動画ポータルサイトのHuluは、映画スタジオやテレビネットワークが音楽業界と同じ過ちを繰り返すのを防ぐと言われていた。
Huluにより、インターネットは人気のテレビ番組や映画をケーブルよりも安い値段で配信する新しい手段へと変わり、視聴者は番組を見る場所や時間をより柔軟に選べるようになると言われていた。
しかしハリウッド発の最新ニュースは、こうした熱狂が的外れ、または時期尚早、あるいはその両方であったことを示しているようだ。その最も新しく、最も劇的な兆候が米国時間7月26日に明らかになった。Rupert Murdoch氏のNews Corp.が所有するFox Networkは同日、同ネットワークのテレビ番組へのウェブアクセスを、提携関係にあるケーブルおよび衛星テレビ事業者(現在のところ、提携しているのはDish Networkのみ)とサブスクリプション契約を結んだ視聴者、またはHuluの有料サブスクリプションサービスであるHulu Plusの加入者に限定すると発表した。これら3つのいずれかに料金を支払っていないユーザーは、「BONES(ボーンズ)」や「Glee/グリー」といったFoxの最新エピソードを見られるようになるまで、8日間待たなければならない。
Foxの動きは、「無料コンテンツという夢は去った」と慌てて報道するに値することには思えないかもしれない。しかし、これはここ1年ほどのトレンドを象徴する最も劇的な例である。放送局やテレビネットワークは広告収入をベースとしたウェブ配信に見切りを付けようとしている。彼らは、インターネットが格安コンテンツへの魔法の入り口であるという認識を改めたいと考えている。代わりに、コンテンツ制作企業は、ウェブを資金力のあるケーブル業界の延長へと効果的に変えようとしている。
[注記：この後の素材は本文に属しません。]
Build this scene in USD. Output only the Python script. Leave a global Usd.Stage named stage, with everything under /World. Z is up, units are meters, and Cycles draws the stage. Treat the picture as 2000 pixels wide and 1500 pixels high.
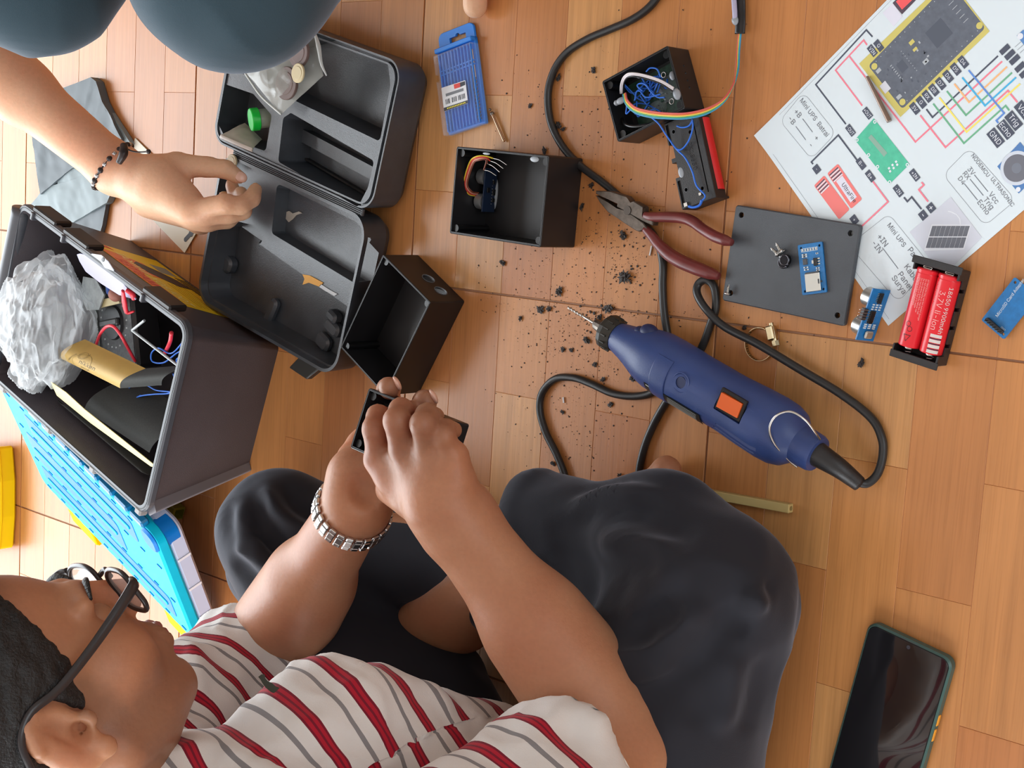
import math, random
import numpy as np, trimesh, manifold3d as m3
import shapely.geometry as sg
import shapely.affinity as sa
from pxr import Usd, UsdGeom, UsdLux, UsdShade, Gf, Sdf
import usdkit, meshkit

stage = Usd.Stage.CreateInMemory()
UsdGeom.SetStageUpAxis(stage, UsdGeom.Tokens.z)
UsdGeom.SetStageMetersPerUnit(stage, 1.0)
UsdGeom.Xform.Define(stage, '/World')
UsdGeom.Scope.Define(stage, '/World/Looks')

# ------------------------------------------------------------------ camera
FOC, HCAM = 2950.0, 1.128161        # focal length in pixels of the 2000 x 1500 frame, height of the lens above the floor
RW = np.array([[0.7343128835583825, 0.05923740330028663, -0.6762215014996287],
               [0.13373282807425463, -0.98928577567026, 0.058559241386424606],
               [-0.6655074152370017, -0.133433819201621, -0.7343672760668424]])   # right, down, forward
CAM = np.array([0, 0, HCAM])
cam = UsdGeom.Camera.Define(stage, '/World/camera')
_m = np.eye(4)
_m[0, :3], _m[1, :3], _m[2, :3], _m[3, :3] = RW[0], -RW[1], -RW[2], CAM
cam.AddTransformOp().Set(Gf.Matrix4d(*_m.ravel().tolist()))
cam.CreateHorizontalApertureAttr(36.0)
cam.CreateVerticalApertureAttr(27.0)
cam.CreateFocalLengthAttr(36.0 * FOC / 2000)
cam.CreateClippingRangeAttr(Gf.Vec2f(0.01, 100))
EXPOSURE = 0.30
cam.CreateExposureAttr(EXPOSURE)

# ------------------------------------------------------------------ light: daylight through the doorway and a window
def rect_light(name, loc, size, aim, power, colour):
    l = UsdLux.RectLight.Define(stage, '/World/' + name)
    l.CreateWidthAttr(size[0]); l.CreateHeightAttr(size[1])
    l.CreateIntensityAttr(power); l.CreateColorAttr(Gf.Vec3f(*colour))
    z = -np.array(aim, float); z /= np.linalg.norm(z)
    x = np.cross([0, 0, 1], z); x /= np.linalg.norm(x); y = np.cross(z, x)
    M = np.eye(4); M[0, :3], M[1, :3], M[2, :3], M[3, :3] = x, y, z, loc
    l.AddTransformOp().Set(Gf.Matrix4d(*M.ravel().tolist()))
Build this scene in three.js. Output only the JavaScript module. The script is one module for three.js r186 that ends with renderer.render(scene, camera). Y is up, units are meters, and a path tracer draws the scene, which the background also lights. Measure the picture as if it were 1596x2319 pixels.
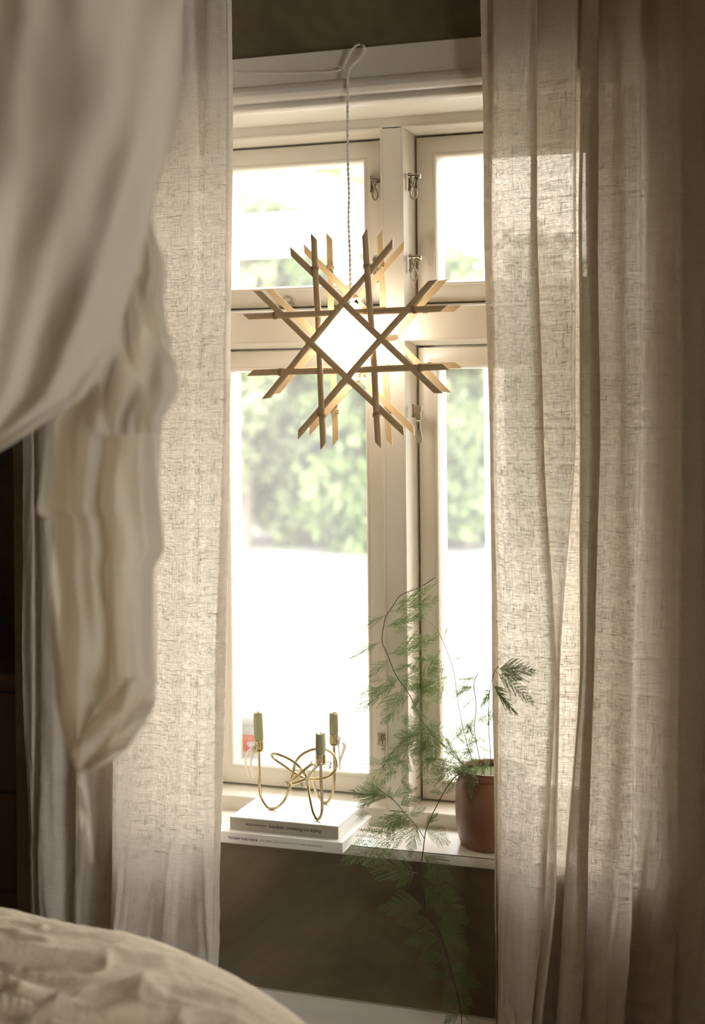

ウェブの至る所で起きていることを見てみよう。Netflixのサブスクリプション料金は上昇している。Huluは2010年から料金請求を開始し、より多くのコンテンツを有料化している。そして現在、同サービスにコンテンツを提供しているメディア企業は同ポータルを売却しようとしている。HBO Goは、ケーブルテレビの顧客でHome Box Office(HBO)とサブスクリプション契約を結んでいるユーザーに対し、インターネット配信の優れた部分をすべて提供する洗練されたストリーミングサービスとiPadアプリ構築し、衝撃を与えた。これらの例はテレビだが、映画業界でもそれほど大きな違いはない。Netflixは2010年、Warner Bros.や20th Century Fox、NBC Universalといったスタジオの新作DVDのレンタルを28日間控えることに合意した。その取り決めの目的は、ディスクの販売促進だ。